Transcribe the listing below from its opening line up to and including the line that contains "scene = bpy.context.scene"; reproduce nothing else.

> **Data lines**
★ ★ ★ ★

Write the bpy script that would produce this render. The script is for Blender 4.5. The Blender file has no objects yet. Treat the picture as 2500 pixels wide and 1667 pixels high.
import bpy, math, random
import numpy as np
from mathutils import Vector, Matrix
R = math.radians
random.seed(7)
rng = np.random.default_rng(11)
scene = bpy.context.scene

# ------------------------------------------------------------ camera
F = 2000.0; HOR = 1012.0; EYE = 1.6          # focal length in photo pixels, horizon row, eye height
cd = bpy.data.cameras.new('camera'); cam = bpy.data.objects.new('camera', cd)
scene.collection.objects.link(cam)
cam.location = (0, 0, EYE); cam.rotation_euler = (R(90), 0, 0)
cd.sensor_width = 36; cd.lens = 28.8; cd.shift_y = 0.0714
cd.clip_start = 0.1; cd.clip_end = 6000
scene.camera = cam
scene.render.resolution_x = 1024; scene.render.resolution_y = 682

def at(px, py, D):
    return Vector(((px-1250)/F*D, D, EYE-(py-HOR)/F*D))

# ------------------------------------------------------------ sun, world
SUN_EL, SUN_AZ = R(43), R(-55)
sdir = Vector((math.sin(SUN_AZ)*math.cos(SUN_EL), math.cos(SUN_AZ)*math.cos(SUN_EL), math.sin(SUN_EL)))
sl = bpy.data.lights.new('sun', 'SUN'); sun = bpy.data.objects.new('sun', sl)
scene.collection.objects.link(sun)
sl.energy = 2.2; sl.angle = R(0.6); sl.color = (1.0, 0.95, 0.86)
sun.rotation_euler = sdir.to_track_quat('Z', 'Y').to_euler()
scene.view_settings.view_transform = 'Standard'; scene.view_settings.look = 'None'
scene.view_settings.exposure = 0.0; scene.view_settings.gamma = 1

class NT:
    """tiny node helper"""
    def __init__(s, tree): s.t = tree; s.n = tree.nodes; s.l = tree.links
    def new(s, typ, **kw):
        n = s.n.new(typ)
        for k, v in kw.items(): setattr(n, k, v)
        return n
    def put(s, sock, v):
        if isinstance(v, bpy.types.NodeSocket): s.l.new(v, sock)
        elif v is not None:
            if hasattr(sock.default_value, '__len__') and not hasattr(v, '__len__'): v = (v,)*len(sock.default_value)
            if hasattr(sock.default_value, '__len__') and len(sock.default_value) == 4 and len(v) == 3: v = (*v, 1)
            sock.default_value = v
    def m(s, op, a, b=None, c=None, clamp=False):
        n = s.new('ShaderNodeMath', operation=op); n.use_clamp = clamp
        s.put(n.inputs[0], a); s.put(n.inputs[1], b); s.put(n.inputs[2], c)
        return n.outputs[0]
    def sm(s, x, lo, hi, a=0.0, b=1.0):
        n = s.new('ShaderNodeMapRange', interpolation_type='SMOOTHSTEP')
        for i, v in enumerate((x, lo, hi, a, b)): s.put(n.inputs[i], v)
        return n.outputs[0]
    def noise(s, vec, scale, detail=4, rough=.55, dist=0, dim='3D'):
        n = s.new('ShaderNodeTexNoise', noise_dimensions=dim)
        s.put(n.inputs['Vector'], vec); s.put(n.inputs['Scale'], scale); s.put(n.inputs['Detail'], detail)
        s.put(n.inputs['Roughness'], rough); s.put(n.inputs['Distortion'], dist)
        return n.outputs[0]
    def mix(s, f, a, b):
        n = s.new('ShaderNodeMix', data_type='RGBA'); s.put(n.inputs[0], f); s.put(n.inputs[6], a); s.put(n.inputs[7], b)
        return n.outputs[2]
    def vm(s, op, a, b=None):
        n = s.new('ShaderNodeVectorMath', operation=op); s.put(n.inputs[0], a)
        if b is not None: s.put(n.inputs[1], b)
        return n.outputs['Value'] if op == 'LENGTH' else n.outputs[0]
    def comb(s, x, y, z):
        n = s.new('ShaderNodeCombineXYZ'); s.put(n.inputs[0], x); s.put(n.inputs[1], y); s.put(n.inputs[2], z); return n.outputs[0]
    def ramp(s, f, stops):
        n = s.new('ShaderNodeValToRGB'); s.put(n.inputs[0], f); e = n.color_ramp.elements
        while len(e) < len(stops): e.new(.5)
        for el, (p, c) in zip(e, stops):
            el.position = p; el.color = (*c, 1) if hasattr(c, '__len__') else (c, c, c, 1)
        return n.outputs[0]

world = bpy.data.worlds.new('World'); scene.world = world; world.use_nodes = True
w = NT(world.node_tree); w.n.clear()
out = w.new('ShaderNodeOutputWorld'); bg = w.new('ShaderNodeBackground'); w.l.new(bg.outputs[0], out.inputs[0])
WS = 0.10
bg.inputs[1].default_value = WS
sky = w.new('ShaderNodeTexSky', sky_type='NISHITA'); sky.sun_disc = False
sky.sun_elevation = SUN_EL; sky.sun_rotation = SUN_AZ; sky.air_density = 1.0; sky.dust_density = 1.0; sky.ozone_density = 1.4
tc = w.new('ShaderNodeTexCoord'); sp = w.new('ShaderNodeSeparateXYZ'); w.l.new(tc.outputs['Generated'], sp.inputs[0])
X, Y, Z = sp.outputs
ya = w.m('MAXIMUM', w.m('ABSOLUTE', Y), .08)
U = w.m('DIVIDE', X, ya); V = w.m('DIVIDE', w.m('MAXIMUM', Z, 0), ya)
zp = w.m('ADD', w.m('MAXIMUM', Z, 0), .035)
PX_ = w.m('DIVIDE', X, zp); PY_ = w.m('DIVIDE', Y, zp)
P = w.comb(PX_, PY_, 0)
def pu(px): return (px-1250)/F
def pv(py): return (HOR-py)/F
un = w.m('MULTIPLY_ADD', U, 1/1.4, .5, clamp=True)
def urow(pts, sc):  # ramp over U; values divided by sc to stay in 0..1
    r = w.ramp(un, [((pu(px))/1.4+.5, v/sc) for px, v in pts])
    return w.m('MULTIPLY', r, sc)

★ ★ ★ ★

> **In response**
Write the bpy script that would produce this render. The script is for Blender 4.5. The Blender file has no objects yet. Treat the picture as 2500 pixels wide and 1667 pixels high.
import bpy, math, random
import numpy as np
from mathutils import Vector, Matrix
R = math.radians
random.seed(7)
rng = np.random.default_rng(11)
scene = bpy.context.scene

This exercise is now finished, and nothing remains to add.